### Source excerpt
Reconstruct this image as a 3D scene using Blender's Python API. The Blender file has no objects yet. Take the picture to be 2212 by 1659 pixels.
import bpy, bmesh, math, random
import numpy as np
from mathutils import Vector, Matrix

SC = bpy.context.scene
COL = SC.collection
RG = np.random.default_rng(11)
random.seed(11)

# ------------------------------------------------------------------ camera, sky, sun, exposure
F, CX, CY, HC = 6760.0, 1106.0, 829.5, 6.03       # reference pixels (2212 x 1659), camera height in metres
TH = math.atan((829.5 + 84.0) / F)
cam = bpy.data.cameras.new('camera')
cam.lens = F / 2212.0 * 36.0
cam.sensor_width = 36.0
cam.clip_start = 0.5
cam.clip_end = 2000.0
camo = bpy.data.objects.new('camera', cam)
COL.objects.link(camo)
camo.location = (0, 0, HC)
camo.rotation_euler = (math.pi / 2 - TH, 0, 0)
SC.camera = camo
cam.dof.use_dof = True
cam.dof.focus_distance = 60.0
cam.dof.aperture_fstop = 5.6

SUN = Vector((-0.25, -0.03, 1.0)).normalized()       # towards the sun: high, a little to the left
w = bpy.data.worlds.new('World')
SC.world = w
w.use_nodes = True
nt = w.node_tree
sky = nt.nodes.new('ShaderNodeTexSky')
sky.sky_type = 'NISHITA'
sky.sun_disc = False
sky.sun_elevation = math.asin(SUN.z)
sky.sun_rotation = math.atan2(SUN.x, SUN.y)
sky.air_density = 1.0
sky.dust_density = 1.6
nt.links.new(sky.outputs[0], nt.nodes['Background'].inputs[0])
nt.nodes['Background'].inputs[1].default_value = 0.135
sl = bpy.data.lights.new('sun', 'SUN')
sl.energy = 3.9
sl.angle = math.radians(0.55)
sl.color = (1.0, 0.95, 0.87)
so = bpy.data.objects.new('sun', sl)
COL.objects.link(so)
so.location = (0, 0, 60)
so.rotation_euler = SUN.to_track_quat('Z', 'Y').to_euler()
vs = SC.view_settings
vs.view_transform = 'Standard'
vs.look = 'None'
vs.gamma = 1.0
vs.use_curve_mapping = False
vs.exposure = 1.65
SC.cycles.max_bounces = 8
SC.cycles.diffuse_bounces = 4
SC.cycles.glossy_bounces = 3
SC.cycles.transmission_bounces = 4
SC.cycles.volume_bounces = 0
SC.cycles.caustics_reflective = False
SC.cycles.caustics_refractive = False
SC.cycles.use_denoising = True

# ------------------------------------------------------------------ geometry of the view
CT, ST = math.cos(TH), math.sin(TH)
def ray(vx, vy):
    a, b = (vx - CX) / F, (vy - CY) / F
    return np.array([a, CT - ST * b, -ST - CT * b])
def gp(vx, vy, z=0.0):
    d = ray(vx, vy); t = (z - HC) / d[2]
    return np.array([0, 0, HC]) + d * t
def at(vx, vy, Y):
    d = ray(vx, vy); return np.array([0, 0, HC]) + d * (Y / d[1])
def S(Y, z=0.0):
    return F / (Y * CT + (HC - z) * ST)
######
» **Problem requirements**:
Reproduce exactly, please, only the lines from the start of the data above to the line that contains "cam.dof.aperture_fstop = 5.6", with both ends kept.

» **Worked solution**:
Reconstruct this image as a 3D scene using Blender's Python API. The Blender file has no objects yet. Take the picture to be 2212 by 1659 pixels.
import bpy, bmesh, math, random
import numpy as np
from mathutils import Vector, Matrix

SC = bpy.context.scene
COL = SC.collection
RG = np.random.default_rng(11)
random.seed(11)

# ------------------------------------------------------------------ camera, sky, sun, exposure
F, CX, CY, HC = 6760.0, 1106.0, 829.5, 6.03       # reference pixels (2212 x 1659), camera height in metres
TH = math.atan((829.5 + 84.0) / F)
cam = bpy.data.cameras.new('camera')
cam.lens = F / 2212.0 * 36.0
cam.sensor_width = 36.0
cam.clip_start = 0.5
cam.clip_end = 2000.0
camo = bpy.data.objects.new('camera', cam)
COL.objects.link(camo)
camo.location = (0, 0, HC)
camo.rotation_euler = (math.pi / 2 - TH, 0, 0)
SC.camera = camo
cam.dof.use_dof = True
cam.dof.focus_distance = 60.0
cam.dof.aperture_fstop = 5.6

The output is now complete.